▸ **Data**
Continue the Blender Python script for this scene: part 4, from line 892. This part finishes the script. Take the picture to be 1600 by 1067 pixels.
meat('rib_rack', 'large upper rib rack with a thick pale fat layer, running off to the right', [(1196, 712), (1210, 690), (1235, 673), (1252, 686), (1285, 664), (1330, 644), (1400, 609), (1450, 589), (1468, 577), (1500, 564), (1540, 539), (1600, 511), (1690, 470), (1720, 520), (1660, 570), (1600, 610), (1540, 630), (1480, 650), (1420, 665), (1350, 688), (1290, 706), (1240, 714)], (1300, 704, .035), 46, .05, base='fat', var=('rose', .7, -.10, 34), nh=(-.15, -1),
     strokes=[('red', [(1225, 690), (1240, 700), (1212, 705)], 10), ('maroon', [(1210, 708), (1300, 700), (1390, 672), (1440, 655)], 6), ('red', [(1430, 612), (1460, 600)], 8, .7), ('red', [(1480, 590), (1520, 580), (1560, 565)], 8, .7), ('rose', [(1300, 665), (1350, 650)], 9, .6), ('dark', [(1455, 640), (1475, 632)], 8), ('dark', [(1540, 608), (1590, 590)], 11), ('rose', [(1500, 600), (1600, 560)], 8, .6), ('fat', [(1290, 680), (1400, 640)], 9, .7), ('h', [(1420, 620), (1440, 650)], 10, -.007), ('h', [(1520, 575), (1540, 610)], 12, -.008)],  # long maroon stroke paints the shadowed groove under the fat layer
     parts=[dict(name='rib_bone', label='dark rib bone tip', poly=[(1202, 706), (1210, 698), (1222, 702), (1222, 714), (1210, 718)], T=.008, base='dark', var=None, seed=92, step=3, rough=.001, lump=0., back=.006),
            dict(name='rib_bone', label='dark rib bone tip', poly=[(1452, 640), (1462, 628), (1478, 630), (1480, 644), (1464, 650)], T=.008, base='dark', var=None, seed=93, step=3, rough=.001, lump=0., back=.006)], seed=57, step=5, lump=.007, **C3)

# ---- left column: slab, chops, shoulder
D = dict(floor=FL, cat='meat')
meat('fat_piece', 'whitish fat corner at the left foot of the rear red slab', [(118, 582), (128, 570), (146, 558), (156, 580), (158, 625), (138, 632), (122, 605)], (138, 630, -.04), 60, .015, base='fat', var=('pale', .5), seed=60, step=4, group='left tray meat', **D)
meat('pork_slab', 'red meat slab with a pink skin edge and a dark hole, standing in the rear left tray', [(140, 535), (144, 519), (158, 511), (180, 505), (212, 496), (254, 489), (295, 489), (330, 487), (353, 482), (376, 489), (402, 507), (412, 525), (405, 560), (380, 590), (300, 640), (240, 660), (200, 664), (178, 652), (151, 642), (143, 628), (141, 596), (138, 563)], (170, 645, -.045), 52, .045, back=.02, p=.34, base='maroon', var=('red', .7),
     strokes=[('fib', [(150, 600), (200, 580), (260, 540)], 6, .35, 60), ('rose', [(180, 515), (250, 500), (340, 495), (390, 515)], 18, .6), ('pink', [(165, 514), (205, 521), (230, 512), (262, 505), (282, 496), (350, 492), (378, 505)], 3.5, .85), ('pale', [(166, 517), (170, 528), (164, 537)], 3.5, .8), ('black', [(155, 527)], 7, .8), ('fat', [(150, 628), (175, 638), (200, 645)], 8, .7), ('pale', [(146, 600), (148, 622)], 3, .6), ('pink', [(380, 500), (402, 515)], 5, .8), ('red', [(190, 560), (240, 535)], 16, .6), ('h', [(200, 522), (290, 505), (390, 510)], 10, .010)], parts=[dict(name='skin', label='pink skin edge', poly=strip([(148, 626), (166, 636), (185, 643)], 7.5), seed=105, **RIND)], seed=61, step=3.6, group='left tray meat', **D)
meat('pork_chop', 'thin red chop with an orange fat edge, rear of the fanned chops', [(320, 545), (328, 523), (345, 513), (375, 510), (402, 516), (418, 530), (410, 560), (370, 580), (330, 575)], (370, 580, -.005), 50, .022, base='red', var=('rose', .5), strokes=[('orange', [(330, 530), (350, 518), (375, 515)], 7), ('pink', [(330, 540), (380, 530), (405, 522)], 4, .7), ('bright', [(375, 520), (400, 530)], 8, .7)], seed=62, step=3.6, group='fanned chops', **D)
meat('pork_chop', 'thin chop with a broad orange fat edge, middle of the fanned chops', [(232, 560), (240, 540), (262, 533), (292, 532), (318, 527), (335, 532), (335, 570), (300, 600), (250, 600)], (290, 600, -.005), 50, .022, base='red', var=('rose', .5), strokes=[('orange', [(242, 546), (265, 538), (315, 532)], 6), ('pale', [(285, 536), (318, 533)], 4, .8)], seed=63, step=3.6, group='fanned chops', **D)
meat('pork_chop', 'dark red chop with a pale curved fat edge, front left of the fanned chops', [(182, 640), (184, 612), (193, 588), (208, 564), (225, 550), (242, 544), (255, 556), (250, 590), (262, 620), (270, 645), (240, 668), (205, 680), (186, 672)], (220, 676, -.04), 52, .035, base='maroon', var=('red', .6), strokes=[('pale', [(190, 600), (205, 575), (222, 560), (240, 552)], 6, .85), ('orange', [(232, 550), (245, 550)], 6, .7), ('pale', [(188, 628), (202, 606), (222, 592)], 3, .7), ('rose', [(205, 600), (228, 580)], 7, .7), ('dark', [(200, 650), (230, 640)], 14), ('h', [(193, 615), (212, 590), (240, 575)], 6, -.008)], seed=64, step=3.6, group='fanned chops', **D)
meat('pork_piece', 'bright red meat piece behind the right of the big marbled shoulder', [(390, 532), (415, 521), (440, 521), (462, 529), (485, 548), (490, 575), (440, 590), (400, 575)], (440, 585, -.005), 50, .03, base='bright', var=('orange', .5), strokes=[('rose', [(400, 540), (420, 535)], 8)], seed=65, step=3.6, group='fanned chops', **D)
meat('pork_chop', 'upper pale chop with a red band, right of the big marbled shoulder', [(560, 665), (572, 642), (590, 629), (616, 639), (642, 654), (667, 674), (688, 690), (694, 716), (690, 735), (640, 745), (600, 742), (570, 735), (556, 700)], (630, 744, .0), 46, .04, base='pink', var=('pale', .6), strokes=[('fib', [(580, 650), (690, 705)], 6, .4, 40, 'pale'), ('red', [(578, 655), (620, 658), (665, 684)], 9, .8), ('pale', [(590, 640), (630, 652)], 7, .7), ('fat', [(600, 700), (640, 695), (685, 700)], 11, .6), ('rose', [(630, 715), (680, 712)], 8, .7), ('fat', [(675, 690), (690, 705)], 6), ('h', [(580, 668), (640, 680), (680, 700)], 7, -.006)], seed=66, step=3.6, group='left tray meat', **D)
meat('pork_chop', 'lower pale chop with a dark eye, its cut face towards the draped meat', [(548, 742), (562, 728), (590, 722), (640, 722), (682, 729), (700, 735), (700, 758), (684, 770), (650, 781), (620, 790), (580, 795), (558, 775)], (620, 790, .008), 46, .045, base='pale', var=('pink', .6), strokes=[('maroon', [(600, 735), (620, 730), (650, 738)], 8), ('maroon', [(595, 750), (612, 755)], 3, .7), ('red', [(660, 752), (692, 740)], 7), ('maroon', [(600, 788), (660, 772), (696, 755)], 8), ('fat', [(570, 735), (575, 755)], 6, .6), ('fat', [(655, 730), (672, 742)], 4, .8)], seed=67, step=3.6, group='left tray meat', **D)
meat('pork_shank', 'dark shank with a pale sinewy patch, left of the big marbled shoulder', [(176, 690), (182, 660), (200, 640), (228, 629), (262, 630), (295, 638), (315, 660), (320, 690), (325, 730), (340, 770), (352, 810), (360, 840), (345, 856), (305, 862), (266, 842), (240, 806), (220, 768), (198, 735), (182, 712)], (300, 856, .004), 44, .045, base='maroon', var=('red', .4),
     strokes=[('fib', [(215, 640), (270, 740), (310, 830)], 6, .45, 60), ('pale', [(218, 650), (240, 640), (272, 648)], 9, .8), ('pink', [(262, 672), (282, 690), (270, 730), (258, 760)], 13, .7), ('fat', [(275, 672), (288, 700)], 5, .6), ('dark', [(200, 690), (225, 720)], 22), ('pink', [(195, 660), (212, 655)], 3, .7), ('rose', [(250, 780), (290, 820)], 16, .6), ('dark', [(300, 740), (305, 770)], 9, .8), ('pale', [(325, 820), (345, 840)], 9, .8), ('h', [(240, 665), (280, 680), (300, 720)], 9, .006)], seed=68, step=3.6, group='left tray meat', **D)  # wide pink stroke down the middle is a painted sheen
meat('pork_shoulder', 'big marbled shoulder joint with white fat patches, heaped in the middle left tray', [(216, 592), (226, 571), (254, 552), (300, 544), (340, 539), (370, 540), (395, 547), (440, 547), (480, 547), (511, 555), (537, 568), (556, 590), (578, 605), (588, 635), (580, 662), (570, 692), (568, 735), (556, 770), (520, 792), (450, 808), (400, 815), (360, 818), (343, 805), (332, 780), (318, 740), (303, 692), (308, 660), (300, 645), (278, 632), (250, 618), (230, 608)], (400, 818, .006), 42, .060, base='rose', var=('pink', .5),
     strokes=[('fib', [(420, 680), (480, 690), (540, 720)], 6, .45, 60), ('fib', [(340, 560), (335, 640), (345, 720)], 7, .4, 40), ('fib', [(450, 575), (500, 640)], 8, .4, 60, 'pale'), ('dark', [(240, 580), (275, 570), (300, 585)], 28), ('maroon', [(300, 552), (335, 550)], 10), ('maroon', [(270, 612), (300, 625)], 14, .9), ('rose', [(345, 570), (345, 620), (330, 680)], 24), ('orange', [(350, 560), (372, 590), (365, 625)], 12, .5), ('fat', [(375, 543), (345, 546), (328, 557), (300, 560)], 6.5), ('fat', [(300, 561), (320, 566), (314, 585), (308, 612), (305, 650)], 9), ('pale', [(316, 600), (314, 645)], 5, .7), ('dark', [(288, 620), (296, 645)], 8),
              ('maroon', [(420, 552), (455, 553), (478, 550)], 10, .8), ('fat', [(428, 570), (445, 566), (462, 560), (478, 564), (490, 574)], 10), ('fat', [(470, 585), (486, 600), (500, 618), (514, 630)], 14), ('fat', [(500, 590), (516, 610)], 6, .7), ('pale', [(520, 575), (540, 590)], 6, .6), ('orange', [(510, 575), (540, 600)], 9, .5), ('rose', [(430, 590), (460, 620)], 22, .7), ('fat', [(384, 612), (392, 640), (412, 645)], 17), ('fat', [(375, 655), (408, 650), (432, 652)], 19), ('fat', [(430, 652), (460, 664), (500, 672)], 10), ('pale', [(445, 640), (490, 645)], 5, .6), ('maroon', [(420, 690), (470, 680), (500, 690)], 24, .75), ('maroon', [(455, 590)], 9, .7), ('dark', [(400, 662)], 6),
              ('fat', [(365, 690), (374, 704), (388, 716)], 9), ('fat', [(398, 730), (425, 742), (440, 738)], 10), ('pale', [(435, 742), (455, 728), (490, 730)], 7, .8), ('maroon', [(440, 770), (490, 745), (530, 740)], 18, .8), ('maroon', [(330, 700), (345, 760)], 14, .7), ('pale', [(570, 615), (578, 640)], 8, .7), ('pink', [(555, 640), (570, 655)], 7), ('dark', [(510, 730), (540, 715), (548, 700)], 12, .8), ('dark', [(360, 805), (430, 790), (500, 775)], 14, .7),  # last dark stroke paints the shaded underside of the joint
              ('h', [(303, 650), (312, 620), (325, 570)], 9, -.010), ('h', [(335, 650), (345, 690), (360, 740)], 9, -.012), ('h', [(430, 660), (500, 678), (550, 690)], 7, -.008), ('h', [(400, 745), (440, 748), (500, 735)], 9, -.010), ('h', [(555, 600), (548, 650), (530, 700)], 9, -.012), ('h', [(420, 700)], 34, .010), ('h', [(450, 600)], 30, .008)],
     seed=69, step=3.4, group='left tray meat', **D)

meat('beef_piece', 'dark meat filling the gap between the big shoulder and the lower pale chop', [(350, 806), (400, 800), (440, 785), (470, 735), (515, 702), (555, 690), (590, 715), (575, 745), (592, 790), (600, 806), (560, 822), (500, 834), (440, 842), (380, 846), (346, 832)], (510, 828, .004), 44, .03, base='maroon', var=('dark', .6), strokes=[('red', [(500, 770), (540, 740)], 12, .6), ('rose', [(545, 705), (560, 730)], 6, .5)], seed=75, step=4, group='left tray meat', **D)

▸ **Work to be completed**
Each line from the top of the material above through the line with "step=5, lump=.007, **C3)" must be echoed exactly, and no other line.

▸ **Exercise output**
Continue the Blender Python script for this scene: part 4, from line 892. This part finishes the script. Take the picture to be 1600 by 1067 pixels.
meat('rib_rack', 'large upper rib rack with a thick pale fat layer, running off to the right', [(1196, 712), (1210, 690), (1235, 673), (1252, 686), (1285, 664), (1330, 644), (1400, 609), (1450, 589), (1468, 577), (1500, 564), (1540, 539), (1600, 511), (1690, 470), (1720, 520), (1660, 570), (1600, 610), (1540, 630), (1480, 650), (1420, 665), (1350, 688), (1290, 706), (1240, 714)], (1300, 704, .035), 46, .05, base='fat', var=('rose', .7, -.10, 34), nh=(-.15, -1),
     strokes=[('red', [(1225, 690), (1240, 700), (1212, 705)], 10), ('maroon', [(1210, 708), (1300, 700), (1390, 672), (1440, 655)], 6), ('red', [(1430, 612), (1460, 600)], 8, .7), ('red', [(1480, 590), (1520, 580), (1560, 565)], 8, .7), ('rose', [(1300, 665), (1350, 650)], 9, .6), ('dark', [(1455, 640), (1475, 632)], 8), ('dark', [(1540, 608), (1590, 590)], 11), ('rose', [(1500, 600), (1600, 560)], 8, .6), ('fat', [(1290, 680), (1400, 640)], 9, .7), ('h', [(1420, 620), (1440, 650)], 10, -.007), ('h', [(1520, 575), (1540, 610)], 12, -.008)],  # long maroon stroke paints the shadowed groove under the fat layer
     parts=[dict(name='rib_bone', label='dark rib bone tip', poly=[(1202, 706), (1210, 698), (1222, 702), (1222, 714), (1210, 718)], T=.008, base='dark', var=None, seed=92, step=3, rough=.001, lump=0., back=.006),
            dict(name='rib_bone', label='dark rib bone tip', poly=[(1452, 640), (1462, 628), (1478, 630), (1480, 644), (1464, 650)], T=.008, base='dark', var=None, seed=93, step=3, rough=.001, lump=0., back=.006)], seed=57, step=5, lump=.007, **C3)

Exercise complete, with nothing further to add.